Monday, 28 November 2016

Meet the entrepreneur solving pollution and homelessness at the same time

By Lauren Davidson
November 28, 2016

Concepticos Plásticos was founded in 2010
Waste not, want not might be an old-fashioned axiom confined to the lexicon of finger‑wagging grandparents, but a 34-year-old from Colombia has turned it into his life mission.

Bogota-based Oscar Méndez is, to borrow another saying, killing two birds with one stone.

His company, Concepticos Plásticos, transforms discarded plastic into construction material to build permanent homes, tackling two of the biggest environmental, economic and social challenges facing the world today: pollution and homelessness.

“Plastic waste is a global problem, and the housing deficit is also a major problem in many countries,” says Méndez, who trained as an architect. “Concepticos Plásticos provides a solution to both of these issues.”

Oscar Méndez is an architect who lives in Bogota
In Bogota, Méndez says, 6,300 tons of rubbish are sent to the landfill every day.

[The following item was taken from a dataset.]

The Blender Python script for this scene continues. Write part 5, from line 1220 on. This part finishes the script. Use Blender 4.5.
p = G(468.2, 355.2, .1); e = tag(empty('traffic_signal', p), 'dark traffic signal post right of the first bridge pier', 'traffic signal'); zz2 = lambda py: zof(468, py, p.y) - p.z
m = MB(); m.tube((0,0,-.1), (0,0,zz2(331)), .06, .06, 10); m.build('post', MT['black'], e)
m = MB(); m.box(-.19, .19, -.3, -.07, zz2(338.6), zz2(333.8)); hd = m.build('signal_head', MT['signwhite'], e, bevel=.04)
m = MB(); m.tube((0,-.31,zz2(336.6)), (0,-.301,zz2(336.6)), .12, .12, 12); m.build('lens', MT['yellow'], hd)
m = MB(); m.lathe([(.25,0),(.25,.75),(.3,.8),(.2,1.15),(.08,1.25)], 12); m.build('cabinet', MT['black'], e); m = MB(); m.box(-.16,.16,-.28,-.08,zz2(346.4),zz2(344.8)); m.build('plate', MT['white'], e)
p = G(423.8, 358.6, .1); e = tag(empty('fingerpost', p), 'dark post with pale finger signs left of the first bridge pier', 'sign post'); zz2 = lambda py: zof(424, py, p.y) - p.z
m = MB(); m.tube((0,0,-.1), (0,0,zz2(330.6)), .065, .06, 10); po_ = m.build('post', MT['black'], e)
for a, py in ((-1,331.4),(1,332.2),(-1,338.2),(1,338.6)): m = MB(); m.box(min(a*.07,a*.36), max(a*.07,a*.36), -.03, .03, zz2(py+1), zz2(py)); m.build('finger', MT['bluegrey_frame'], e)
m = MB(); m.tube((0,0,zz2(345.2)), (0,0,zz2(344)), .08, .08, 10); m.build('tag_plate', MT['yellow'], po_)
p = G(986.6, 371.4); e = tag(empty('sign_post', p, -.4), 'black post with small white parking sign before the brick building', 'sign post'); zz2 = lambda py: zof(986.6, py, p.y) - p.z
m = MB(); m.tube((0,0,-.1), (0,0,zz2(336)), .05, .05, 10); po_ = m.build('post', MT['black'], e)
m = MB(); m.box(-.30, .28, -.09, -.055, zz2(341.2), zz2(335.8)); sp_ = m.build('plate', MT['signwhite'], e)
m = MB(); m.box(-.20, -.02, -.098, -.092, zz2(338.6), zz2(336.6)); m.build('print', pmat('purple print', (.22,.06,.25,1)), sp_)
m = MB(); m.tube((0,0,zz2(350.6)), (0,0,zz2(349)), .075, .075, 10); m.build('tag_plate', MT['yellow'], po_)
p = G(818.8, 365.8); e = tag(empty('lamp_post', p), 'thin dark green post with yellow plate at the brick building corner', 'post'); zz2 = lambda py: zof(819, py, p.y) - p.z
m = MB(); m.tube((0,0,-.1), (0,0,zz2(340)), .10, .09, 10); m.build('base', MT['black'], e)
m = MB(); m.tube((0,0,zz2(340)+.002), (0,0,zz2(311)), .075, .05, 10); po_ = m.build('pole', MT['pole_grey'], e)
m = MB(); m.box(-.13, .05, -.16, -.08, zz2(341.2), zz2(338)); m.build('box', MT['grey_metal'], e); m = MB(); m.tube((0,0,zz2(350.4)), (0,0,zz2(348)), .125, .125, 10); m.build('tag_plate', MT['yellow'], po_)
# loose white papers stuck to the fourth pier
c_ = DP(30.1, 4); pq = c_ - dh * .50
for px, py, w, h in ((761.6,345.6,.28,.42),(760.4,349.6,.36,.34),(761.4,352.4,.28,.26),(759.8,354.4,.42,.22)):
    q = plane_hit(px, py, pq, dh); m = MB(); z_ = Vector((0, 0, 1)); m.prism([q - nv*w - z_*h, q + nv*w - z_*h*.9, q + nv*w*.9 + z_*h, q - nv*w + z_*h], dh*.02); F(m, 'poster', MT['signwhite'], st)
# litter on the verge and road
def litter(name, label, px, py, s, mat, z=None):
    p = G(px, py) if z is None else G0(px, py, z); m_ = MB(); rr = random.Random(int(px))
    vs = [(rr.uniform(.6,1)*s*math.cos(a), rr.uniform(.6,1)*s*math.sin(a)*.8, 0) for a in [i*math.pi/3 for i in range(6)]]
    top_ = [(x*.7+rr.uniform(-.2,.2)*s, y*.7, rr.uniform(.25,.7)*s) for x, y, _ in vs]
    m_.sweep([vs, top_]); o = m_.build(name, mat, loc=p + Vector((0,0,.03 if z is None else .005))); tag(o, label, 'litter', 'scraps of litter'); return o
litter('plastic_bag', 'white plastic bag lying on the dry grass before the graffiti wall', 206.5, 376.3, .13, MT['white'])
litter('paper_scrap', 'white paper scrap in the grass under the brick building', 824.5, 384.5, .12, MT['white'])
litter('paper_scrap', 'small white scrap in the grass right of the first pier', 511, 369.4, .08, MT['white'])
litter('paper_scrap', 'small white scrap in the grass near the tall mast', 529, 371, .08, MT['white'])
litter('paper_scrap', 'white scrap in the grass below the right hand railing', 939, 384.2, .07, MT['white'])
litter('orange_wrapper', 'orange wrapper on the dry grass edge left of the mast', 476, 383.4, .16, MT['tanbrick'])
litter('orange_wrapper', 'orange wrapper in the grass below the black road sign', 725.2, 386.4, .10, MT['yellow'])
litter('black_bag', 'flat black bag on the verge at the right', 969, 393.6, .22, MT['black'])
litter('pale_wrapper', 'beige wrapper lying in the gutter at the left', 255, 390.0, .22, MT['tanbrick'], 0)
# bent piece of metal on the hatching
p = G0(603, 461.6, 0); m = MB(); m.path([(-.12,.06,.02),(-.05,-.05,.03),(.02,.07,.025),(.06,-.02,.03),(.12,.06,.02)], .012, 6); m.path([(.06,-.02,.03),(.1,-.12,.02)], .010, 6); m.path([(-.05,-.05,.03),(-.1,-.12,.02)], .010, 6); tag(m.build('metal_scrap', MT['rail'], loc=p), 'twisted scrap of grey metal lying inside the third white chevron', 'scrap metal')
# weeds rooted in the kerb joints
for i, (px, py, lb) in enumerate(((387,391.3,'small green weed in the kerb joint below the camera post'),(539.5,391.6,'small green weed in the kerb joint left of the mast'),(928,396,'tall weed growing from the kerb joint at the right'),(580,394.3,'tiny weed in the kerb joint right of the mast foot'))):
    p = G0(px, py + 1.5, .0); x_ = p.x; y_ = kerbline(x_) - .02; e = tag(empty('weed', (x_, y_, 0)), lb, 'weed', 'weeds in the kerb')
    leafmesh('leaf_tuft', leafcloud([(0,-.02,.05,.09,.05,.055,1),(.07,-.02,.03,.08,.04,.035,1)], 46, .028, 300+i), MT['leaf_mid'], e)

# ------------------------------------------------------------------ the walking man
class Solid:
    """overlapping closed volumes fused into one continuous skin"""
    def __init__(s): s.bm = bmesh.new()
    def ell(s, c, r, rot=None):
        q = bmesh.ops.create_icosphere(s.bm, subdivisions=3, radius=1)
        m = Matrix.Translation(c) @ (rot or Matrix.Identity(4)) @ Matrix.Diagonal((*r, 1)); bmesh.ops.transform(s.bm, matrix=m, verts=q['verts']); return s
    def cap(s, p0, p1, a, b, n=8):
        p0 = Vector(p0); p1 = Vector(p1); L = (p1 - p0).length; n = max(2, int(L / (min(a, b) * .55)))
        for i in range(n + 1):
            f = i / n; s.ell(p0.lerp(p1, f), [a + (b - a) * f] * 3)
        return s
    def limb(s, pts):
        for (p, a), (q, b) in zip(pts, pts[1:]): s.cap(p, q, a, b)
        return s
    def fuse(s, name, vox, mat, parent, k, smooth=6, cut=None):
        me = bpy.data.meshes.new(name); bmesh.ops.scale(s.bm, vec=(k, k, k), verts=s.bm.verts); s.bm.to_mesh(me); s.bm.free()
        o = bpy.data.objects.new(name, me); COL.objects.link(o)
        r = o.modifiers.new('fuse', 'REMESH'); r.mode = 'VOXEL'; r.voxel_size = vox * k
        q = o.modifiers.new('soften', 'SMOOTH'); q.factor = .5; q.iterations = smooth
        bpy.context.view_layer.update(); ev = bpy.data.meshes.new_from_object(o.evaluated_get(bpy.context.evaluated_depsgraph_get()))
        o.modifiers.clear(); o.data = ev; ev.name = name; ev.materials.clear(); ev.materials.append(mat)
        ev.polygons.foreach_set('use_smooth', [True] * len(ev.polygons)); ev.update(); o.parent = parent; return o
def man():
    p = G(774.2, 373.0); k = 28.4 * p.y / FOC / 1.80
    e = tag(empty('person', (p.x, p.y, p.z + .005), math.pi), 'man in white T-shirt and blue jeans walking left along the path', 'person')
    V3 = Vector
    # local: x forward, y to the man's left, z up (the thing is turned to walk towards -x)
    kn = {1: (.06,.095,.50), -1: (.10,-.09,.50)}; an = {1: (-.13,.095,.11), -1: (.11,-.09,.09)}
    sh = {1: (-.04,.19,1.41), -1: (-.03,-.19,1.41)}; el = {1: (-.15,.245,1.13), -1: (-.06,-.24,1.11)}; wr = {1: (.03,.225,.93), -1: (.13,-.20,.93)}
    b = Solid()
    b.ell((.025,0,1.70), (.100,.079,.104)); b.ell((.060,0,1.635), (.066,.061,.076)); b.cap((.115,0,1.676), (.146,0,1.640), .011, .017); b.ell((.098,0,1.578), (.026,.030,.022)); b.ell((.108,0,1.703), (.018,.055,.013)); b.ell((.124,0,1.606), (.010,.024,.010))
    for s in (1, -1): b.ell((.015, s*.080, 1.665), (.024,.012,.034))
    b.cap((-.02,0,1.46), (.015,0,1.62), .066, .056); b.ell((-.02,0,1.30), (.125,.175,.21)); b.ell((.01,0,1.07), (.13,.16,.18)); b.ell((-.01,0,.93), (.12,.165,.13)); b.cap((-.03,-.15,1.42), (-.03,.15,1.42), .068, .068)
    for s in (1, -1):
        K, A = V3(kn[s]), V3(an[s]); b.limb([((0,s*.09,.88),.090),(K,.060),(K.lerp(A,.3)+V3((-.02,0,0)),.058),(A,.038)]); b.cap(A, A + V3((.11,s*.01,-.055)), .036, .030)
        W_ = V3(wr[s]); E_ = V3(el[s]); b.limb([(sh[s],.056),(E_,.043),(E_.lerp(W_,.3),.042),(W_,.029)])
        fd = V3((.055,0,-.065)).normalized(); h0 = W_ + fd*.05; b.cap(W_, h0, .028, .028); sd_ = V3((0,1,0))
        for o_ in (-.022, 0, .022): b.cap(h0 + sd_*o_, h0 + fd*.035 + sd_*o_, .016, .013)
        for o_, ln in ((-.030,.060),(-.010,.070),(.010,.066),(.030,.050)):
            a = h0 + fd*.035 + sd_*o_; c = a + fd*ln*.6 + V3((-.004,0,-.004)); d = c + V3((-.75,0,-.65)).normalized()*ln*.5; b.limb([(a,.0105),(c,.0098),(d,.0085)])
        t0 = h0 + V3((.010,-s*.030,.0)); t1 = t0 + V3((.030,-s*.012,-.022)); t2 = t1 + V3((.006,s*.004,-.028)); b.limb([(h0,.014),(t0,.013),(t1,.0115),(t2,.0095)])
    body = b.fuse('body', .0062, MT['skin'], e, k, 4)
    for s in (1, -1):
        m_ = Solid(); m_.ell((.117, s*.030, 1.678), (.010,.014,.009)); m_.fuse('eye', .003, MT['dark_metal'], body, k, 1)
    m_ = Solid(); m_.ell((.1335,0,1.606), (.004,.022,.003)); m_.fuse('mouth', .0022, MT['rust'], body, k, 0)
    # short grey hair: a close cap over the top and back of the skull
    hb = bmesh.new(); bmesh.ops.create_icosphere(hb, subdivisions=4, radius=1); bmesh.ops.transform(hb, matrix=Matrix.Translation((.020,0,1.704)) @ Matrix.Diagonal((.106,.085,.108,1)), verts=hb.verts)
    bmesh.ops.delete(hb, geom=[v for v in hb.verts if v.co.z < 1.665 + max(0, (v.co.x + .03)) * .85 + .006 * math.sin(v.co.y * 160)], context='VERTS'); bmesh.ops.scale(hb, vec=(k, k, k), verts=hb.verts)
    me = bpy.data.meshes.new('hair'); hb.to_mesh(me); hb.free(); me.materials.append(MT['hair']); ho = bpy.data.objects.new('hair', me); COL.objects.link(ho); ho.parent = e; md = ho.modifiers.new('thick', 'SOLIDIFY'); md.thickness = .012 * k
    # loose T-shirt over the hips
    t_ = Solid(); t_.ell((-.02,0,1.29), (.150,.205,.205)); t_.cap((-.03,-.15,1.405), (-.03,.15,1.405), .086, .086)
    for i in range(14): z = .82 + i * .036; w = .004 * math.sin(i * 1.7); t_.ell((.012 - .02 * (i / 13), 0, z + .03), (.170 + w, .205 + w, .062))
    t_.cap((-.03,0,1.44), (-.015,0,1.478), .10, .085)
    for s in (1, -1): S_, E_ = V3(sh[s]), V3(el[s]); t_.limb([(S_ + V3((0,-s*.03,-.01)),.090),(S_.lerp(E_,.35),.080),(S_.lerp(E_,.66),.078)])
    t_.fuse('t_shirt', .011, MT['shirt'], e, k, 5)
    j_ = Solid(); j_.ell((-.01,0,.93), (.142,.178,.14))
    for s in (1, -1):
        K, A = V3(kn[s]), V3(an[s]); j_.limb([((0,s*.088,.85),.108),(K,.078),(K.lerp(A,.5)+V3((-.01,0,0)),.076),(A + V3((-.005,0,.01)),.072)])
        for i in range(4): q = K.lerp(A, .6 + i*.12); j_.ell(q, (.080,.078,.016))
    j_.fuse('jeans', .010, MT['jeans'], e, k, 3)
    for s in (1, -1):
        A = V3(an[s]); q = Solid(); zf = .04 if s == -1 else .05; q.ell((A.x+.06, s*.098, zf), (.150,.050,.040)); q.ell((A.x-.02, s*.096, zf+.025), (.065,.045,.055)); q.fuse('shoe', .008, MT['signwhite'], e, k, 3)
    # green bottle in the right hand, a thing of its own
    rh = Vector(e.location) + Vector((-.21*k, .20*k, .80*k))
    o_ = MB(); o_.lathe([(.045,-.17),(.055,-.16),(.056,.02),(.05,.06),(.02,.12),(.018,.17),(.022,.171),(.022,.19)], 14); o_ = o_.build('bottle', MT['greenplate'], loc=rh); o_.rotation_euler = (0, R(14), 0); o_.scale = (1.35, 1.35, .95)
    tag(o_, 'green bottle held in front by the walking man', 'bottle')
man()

Meanwhile, in some areas of Latin America, more than 40 per cent of people are inadequately housed.

These problems are not limited to Colombia, and the effects of waste and homelessness have ramifications all over the world.

“The problem is the negative impact of plastic in the environment and the existence of fragile housing in vulnerable communities, which accelerates global warming and the inequality gap,” Méndez says.

“Our materials contribute in the fight against extreme poverty, improve informal settlements (such as refugee camps) and create sustainable living conditions,” he adds. “Closed plastic recycling is one of the best ways to fulfil a social task and benefit vulnerable communities.”

What’s more, by turning plastic waste into Lego-like building blocks, Concepticos Plásticos also empowers these disadvantaged and displaced groups by enabling them to build their own homes.

Méndez says more than 70 countries are interested in his product
The enterprise, which was started in 2010, recently won $300,000 from The Venture, whisky brand Chivas Regal’s annual search for the most innovative start-ups. It beat more than 2,500 applications from other scalable and sustainable social enterprises.

Alexandre Ricard, the boss of Chivas Regal owner Pernod Ricard and a judge at The Venture, called Concepticos Plásticos “a great example of how innovative, passionate and forward-thinking the social entrepreneurship movement is.”

It hasn’t been an easy ride for the company. The first challenge, Méndez says, was “breaking the barriers of the traditional construction market that is saturated with old systems”. The second was even tougher: getting polluting manufacturers to admit responsibility and start including Concepticos Plásticos’s processes so their waste could be recycled into bricks.

But Méndez is – brick by brick – making progress. The fact that he has caught the attention of investors is in itself a major step towards success. As he puts it: “Indifference is the biggest challenge facing global warming and extreme poverty.”

Méndez says he has more than 70 countries interested in his product. Let’s hope this opportunity doesn’t go to waste.